1960s existential questions
Fifty-five years ago, in May 1966, Drucker’s Harper’s Magazine essay “The Romantic Generation,” written about college and graduate students, asked how, in a “society of big organizations,” an individual could “maintain his integrity and privacy.” The person of 2021, young or old, still must navigate how to maintain these values, partly for reasons unforeseen in that era.

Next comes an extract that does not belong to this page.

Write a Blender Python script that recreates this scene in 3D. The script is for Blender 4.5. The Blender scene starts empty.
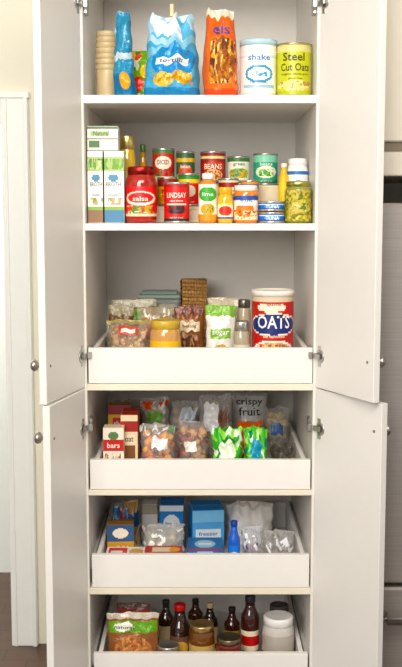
import bpy, math, random, bmesh
from mathutils import Vector, Matrix, noise
random.seed(7)
scn = bpy.context.scene
scn.view_settings.view_transform = 'Standard'
scn.view_settings.look = 'None'

# ---------------- camera model (metres) ----------------
F = 1048.0; TH = math.radians(6.6); CY = -2.8; ZC = 1.5
ct, st = math.cos(TH), math.sin(TH)
def Z(py, y=0.0):
    d = (333.5-py)/F
    return ZC + (y-CY)*(-st+d*ct)/(ct+d*st)
def X(px, y, z):
    t = (y-CY)*ct + (ZC-z)*st
    return (px-201)*t/F
cam = bpy.data.cameras.new('camera'); co = bpy.data.objects.new('camera', cam)
scn.collection.objects.link(co); scn.camera = co
cam.sensor_fit = 'VERTICAL'; cam.sensor_height = 36; cam.lens = F*36/667
co.location = (0, CY, ZC); co.rotation_euler = (math.pi/2-TH, 0, 0)

# ---------------- materials ----------------
MC = {}
def lin(c): return c/12.92 if c <= .04045 else ((c+.055)/1.055)**2.4
def hexc(h):
    return tuple(lin(int(h[i:i+2],16)/255) for i in (0,2,4))
def sat(c,s=1.22):
    g=.3*c[0]+.59*c[1]+.11*c[2]
    return tuple(max(0,min(1,g+(x-g)*s)) for x in c)
def M(key):
    if key in MC: return MC[key]
    p = key.split(':'); h = p[0]; kind = p[1] if len(p) > 1 else 'paper'
    m = bpy.data.materials.new('mat_'+key.replace(':','_')); m.use_nodes = True
    nt = m.node_tree; b = nt.nodes['Principled BSDF']; c = hexc(h)
    if kind in ('paper','foil','plastic','glass','food'): c = sat(c)
    tc = nt.nodes.new('ShaderNodeTexCoord'); n = nt.nodes.new('ShaderNodeTexNoise')
    nt.links.new(tc.outputs['Object'], n.inputs['Vector'])
    n.inputs['Scale'].default_value = 35
    r = nt.nodes.new('ShaderNodeValToRGB')
    k = .04
    if kind == 'brushed': k = .08
    if kind == 'food': k = .35
    if kind in ('lam','wall'): k = .008
    r.color_ramp.elements[0].position = .3; r.color_ramp.elements[1].position = .7
    r.color_ramp.elements[0].color = (*[x*(1-k) for x in c], 1)
    r.color_ramp.elements[1].color = (*[min(1, x*(1+k)) for x in c], 1)
    nt.links.new(n.outputs['Fac'], r.inputs['Fac'])
    nt.links.new(r.outputs['Color'], b.inputs['Base Color'])
    rough = {'paper':.42,'plastic':.3,'metal':.28,'brushed':.42,'glass':.08,'clear':.08,'film':.12,'wall':.75,'lam':.4,'food':.7,'foil':.26}.get(kind,.5)
    b.inputs['Roughness'].default_value = rough
    if kind == 'metal': b.inputs['Metallic'].default_value = .9
    if kind == 'brushed': b.inputs['Metallic'].default_value = .5
    if kind == 'foil': b.inputs['Metallic'].default_value = .08
    if kind == 'glass': b.inputs['Coat Weight'].default_value = .8
    if kind == 'clear': b.inputs['Alpha'].default_value = .18
    if kind == 'film': b.inputs['Alpha'].default_value = .34
    if kind in ('film','foil','clear'):
        v = nt.nodes.new('ShaderNodeTexNoise'); v.inputs['Scale'].default_value = 75; v.inputs['Distortion'].default_value = 2.2
        v.inputs['Detail'].default_value = 1.0
        nt.links.new(tc.outputs['Object'], v.inputs['Vector'])
        bp = nt.nodes.new('ShaderNodeBump'); bp.inputs['Strength'].default_value = .6 if kind!='foil' else .4; bp.inputs['Distance'].default_value = .004
        nt.links.new(v.outputs['Fac'], bp.inputs['Height']); nt.links.new(bp.outputs[0], b.inputs['Normal'])
    if kind == 'brushed':
        mp = nt.nodes.new('ShaderNodeMapping'); mp.inputs['Scale'].default_value = (1, 1, 40)
        nt.links.new(tc.outputs['Object'], mp.inputs['Vector']); nt.links.new(mp.outputs[0], n.inputs['Vector'])
        n.inputs['Scale'].default_value = 6
    if kind == 'food':
        n.inputs['Scale'].default_value = 120
        bp = nt.nodes.new('ShaderNodeBump'); bp.inputs['Strength'].default_value = .5; bp.inputs['Distance'].default_value = .002
        nt.links.new(n.outputs['Fac'], bp.inputs['Height']); nt.links.new(bp.outputs[0], b.inputs['Normal'])
    if kind == 'wall':
        bp = nt.nodes.new('ShaderNodeBump'); bp.inputs['Strength'].default_value = .1; bp.inputs['Distance'].default_value = .002
        n.inputs['Scale'].default_value = 180
        nt.links.new(n.outputs['Fac'], bp.inputs['Height']); nt.links.new(bp.outputs[0], b.inputs['Normal'])
    MC[key] = m
    return m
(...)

This essay was reprinted as “This Romantic Generation,” five years later in Drucker’s collection Men, Ideas & Politics, which was reissued by Harvard Business Review Press last year as part of ‘The Drucker Library,’ under the title Peter F. Drucker on Business and Society.
The essay proposes such basic, yet hard to answer questions, as: “Who Am I?;” “What am I?;” and “What should I be?” Three years later, in his 1969 book The Age of Discontinuity, he wrote the somewhat similar passage “The society of organizations forces the individual to ask of himself: “Who am I?” “What do I want to be?” “What do I want to put into life and what do I want to get out of it?”
The circumstances of the student or graduate of 2021 is much different from those of 1969 or 1966, but Drucker’s questions are timeless, and applicable whether or not you are contemplating working in a big organization.
Drucker’s words in context
At the time of the commencement address in Scranton, Drucker lived in Montclair, New Jersey, and was a bit past the middle of what turned out to be a 20-year teaching stint at New York University (1951-1971). He also had a new book, the business-oriented Managing for Results. The crucial nature of knowledge is an important theme of the book, especially in Chapter 7, “Knowledge is the Business,” and Chapter 8, “This is Our Business.” In Chapter 14, “Building Economic Performance into a Business,” he sounds a theme that would be reiterated throughout the remaining 41 years of his life, “It is important in knowledge work—and again especially in research – to abandon what is no longer productive and to concentrate the scarce resources where the results are.”